718ケイマンGT4RS / CSを手に入れたのも同じ理由です。ストリートカーをベースにお客さんに向けたサーキットスペシャルを仕立てる上でも、ポルシェが手掛けた生粋のレースマシンの意味をきちんと理解しておくことは大きく役立つ。クルマの速さってセットアップ次第なんです。特に足回りは重要。トーにしたってキャンバーにしたって、あるいはバネレートやショックの減衰にしたって、すべてに理由がある。その一つひとつをきちんと作り手とドライバーが理解してはじめて、速いクルマを仕立てることができる」

718ケイマンGT4RS / CSのエンジンは兄貴分の992GT3カップと同じ4.0ℓの水平対向6気筒NAをミッドに搭載。最高出力500hp/最大トルク465Nmと、先代の718ケイマンGT4クラブスポーツから75hp/40Nmものスペックアップを果たしている。トランスミッションは7速PDKだが、こちらも先代の6速から進化。ギヤレシオもショート化された。ダンパーやアンチロールバー、ショックアブソーバーも専用のセットを採用し、前後アクスルで3つの異なるスプリングレートが調整可能で、ポルシェ・スタビリティ・マネジメントシステム(PSM)はモータースポーツ用に設計され、トラクションコントロール、ABSなど最新のスタビリティコントロールシステムも備わる。

空力と軽量化へのアプローチも本格的だ。フロントのダイブプレーンと延長されたリップスポイラーはフロントアクスルのダウンフォースを増加させ、GT3マシンの911 GT3 Rからインスパイアされたホイールアーチベントやエアカーテン、さらにはアンダーボディもフルフラット化してディフューザーへのエアフローを最適化する。スワンネックのリヤウイングには20mmのガーニーフラップを加え、調整範囲も2段階設定できる。

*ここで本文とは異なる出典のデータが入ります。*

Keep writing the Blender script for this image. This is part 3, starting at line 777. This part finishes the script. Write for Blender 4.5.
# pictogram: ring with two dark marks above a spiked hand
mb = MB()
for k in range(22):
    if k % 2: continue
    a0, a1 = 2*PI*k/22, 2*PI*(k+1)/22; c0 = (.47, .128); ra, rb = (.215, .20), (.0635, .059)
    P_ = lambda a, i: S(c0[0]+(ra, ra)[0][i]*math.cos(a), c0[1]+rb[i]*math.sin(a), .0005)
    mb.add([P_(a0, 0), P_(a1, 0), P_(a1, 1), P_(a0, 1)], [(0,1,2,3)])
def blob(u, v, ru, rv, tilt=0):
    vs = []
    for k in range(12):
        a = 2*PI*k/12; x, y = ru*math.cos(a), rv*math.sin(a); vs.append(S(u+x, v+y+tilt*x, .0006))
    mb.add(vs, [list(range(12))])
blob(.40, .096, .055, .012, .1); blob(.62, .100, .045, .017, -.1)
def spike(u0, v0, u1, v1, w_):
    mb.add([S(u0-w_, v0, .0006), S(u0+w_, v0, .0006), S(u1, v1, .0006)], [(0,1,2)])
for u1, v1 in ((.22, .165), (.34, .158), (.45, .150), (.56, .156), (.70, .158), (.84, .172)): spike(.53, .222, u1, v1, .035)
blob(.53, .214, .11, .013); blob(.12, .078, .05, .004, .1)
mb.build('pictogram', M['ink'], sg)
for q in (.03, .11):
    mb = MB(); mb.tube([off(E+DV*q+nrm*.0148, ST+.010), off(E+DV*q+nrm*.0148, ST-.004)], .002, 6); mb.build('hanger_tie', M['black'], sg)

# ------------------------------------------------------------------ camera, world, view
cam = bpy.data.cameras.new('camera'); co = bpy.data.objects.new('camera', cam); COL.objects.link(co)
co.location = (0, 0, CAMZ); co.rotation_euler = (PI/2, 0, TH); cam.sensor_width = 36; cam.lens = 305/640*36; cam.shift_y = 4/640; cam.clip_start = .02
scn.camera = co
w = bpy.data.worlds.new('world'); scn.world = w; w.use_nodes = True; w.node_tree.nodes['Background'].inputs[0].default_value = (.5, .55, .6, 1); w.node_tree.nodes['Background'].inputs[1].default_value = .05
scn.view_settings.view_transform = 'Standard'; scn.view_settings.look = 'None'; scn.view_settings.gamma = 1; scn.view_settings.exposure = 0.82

リヤウイングを含め、718ケイマンGT4 RSクラブスポーツでは、先代モデルと同様再生可能な天然繊維の複合素材(NFC)が採用されている。使用部分はさらに広げられ、ドア、リヤウイングに加え、ボンネット、ウイング、フロントエンド、ステアリングホイールにNFC素材が採用されより効果的な軽量化が図られているのだ。

さらには溶接されたロールケージやレカロ製のレーシングバケットシート、消化システムにエアジャッキとレースカーに必要とされる装備がすべて備わっており、新車の状態ですぐにレースに出走できるのがポイントだ。

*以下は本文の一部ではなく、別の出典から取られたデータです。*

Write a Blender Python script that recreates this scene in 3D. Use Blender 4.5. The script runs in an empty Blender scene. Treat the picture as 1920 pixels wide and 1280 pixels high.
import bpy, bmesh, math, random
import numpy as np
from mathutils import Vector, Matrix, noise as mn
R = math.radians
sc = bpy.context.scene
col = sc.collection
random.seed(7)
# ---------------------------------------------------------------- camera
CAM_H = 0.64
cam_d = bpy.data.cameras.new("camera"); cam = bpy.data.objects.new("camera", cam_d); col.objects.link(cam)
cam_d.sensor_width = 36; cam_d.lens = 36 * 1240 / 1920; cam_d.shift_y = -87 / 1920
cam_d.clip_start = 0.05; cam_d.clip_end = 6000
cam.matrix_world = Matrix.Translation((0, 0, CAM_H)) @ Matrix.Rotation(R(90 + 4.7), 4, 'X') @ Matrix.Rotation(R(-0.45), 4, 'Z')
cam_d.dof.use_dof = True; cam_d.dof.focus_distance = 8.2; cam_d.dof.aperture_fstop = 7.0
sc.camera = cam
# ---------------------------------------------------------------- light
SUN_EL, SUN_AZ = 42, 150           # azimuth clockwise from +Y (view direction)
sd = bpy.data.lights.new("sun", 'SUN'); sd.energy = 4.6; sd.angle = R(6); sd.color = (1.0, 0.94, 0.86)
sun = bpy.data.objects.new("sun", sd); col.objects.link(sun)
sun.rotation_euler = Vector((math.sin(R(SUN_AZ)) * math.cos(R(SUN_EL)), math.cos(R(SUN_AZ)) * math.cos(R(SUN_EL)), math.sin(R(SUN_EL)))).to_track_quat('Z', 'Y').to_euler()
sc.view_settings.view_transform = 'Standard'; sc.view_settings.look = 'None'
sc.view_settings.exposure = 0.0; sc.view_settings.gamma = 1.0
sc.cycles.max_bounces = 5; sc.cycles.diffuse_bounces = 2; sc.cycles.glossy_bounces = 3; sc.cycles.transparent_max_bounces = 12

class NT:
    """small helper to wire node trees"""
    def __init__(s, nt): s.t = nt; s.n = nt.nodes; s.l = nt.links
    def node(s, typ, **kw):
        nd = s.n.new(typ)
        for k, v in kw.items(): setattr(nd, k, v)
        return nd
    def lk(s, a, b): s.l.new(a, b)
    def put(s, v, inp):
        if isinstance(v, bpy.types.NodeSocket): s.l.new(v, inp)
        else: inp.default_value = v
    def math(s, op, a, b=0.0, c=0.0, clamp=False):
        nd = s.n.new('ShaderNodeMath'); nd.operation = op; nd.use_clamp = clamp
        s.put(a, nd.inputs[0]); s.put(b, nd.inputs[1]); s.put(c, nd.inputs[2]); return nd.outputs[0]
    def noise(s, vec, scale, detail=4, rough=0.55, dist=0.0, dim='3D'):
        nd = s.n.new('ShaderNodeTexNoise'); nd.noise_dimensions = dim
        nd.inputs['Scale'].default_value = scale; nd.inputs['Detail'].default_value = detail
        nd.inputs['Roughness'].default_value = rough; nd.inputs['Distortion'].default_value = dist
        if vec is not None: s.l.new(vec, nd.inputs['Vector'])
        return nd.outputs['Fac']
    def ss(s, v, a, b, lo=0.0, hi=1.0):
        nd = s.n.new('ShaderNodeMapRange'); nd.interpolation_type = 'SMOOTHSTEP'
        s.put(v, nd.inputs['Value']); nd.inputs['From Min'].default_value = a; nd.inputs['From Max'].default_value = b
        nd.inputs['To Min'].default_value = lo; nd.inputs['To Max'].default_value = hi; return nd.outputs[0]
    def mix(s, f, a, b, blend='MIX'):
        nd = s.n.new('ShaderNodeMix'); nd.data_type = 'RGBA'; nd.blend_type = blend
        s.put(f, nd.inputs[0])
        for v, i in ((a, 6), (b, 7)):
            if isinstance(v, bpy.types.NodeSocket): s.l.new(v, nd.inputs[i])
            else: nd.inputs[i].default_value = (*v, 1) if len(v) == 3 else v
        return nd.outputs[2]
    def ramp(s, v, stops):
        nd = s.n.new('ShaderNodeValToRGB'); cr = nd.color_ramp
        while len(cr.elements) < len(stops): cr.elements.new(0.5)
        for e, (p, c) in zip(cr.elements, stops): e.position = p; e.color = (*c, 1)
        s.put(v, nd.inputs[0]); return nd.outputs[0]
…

TOKYO AUTO SALON 2023の出展に際して、タイヤはストリートスポーツラジアルのADVAN NEOVA AD09(Front:245/35R20 95W XL/Rear:275/30R20 97W XL)を履くが、例えばSRO主催の「GT ワールドチャレンジ」などに参戦する場合はレーシングスリックの装着が義務付けられている。

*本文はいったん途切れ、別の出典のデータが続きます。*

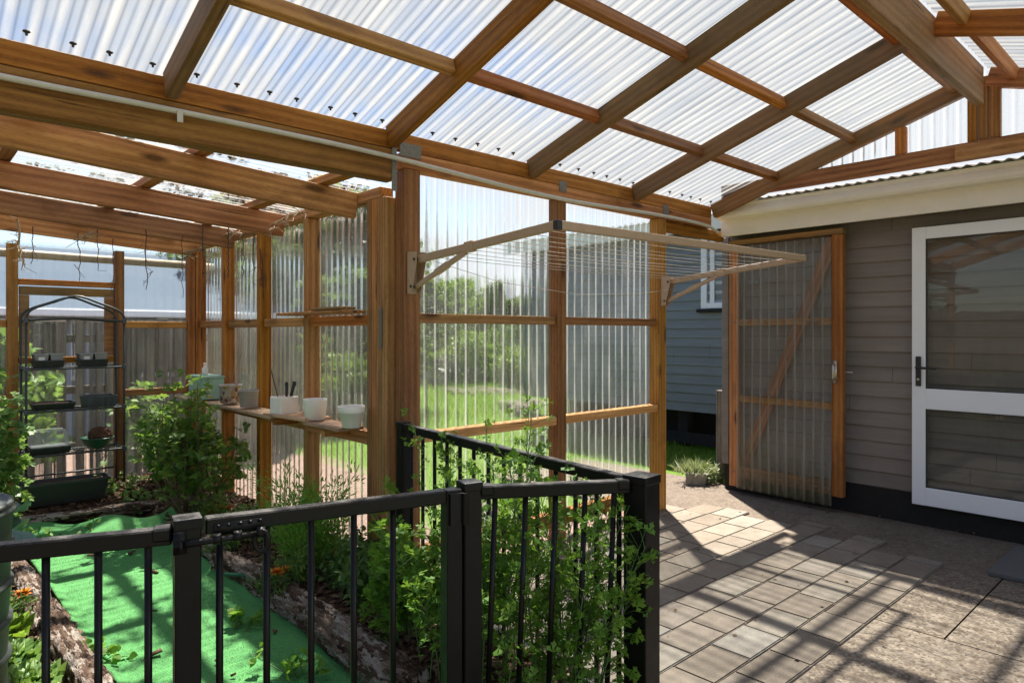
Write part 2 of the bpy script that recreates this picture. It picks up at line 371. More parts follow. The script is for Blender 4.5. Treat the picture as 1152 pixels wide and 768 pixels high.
def mat_leaf(name, c1, c2, c3=None, trans=0.4, rough=0.45):
    t = NT(name)
    isl = t.n('ShaderNodeNewGeometry').outputs['Random Per Island']
    stops = [(0.0, c1), (0.6, c2)] + ([(1.0, c3)] if c3 else [])
    col = t.ramp(isl, stops)
    n = t.noise(world_pos(t), 40, 3, 0.6)
    col = t.mix(t.maprange(n, 0.4, 0.7, 0, 0.4), col, t.mix(0.5, col, (0.02, 0.04, 0.01)))
    b = t.bsdf(col, rough, None, spec=0.35)
    tl = t.n('ShaderNodeBsdfTranslucent'); t.set(tl, 'Color', t.mix(0.35, col, (0.30, 0.42, 0.04)))
    return t.done(t.n('ShaderNodeMixShader', None, _0=trans, _1=b, _2=tl).outputs[0])
M['parsley'] = mat_leaf('parsley_leaf', (0.085, 0.21, 0.02), (0.15, 0.32, 0.035), (0.25, 0.42, 0.06), 0.48, 0.55)
M['bush_leaf'] = mat_leaf('bush_leaf', (0.07, 0.16, 0.035), (0.115, 0.225, 0.045), (0.22, 0.31, 0.06), 0.5, 0.65)
M['light_leaf'] = mat_leaf('light_leaf', (0.09, 0.20, 0.045), (0.16, 0.29, 0.07), (0.24, 0.37, 0.10))
M['lettuce'] = mat_leaf('lettuce_leaf', (0.20, 0.38, 0.03), (0.30, 0.48, 0.04), (0.36, 0.54, 0.07))
M['fern'] = mat_leaf('fennel_frond', (0.10, 0.26, 0.03), (0.16, 0.35, 0.04), (0.23, 0.43, 0.07))
M['mint_leaf'] = mat_leaf('mint_leaf', (0.075, 0.165, 0.045), (0.12, 0.235, 0.07), (0.19, 0.31, 0.09), 0.45, 0.6)
M['cabbage'] = mat_leaf('cabbage_leaf', (0.05, 0.11, 0.095), (0.08, 0.155, 0.13), (0.11, 0.20, 0.17), 0.15)
M['silver_leaf'] = mat_leaf('silver_leaf', (0.17, 0.20, 0.10), (0.28, 0.31, 0.17), (0.40, 0.42, 0.27), 0.3)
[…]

TAS2023のショーモデルとしてThe Check Shopのポルシェ718ケイマンGT4RSクラブスポーツにストリートスポーツラジアルのADVAN NEOVA AD09(Front:245/35R20 95W XL/Rear:275/30R20 97W XL)を装着。ホイールはYOKOHAMA WHEELのADVAN Racing GT for PORSCHE(Front:20×9.0J 5H/130 inset 55/Rear:20×11.0J 5H/130 inset 50/Color:RACING BRASS GOLD METALLIC)を履く。

「2023年はGTワールドチャレンジ・アジアの日本ラウンドに参戦します。その前に、2月に開催されるAttack筑波にも挑戦します。新しくスリックタイヤのクラスが出来たのでYOKOHAMA/ADVANのレーシングスリックを履いて参戦することにします。タイムアタックのカテゴリーでYOKOHAMAは積極的な展開をしているし、アメリカではスプリント・チャレンジ・カップへのワンメイク供給もしているからレーシングポルシェとの親和性も高い。YOKOHAMA/ADVANのタイヤを履いたポルシェでどれだけの結果が残せるか、今からとても楽しみですね」

アメリカの伝統的なヒルクライムレース、パイクスピーク(PPIHC)でも718ケイマンGT4 / 718ケイマンGT4 RSクラブスポーツを用いたワンメイククラス“ポルシェ・パイクスピーク・トロフィー by YOKOHAMA”にADVAN A052が5年供給されるなど、ポルシェで戦うクラブマンやプライベーターに向けての幅広いサポートをしているYOKOHAMA/ADVAN。往年のADVANカラーを纏ったレーシングポルシェの伝説を再び現代にも蘇らせるかのごとく、ここ日本においてもポルシェ・ユーザーへの積極的なアプローチの熱度が、日増しに高まっているのである。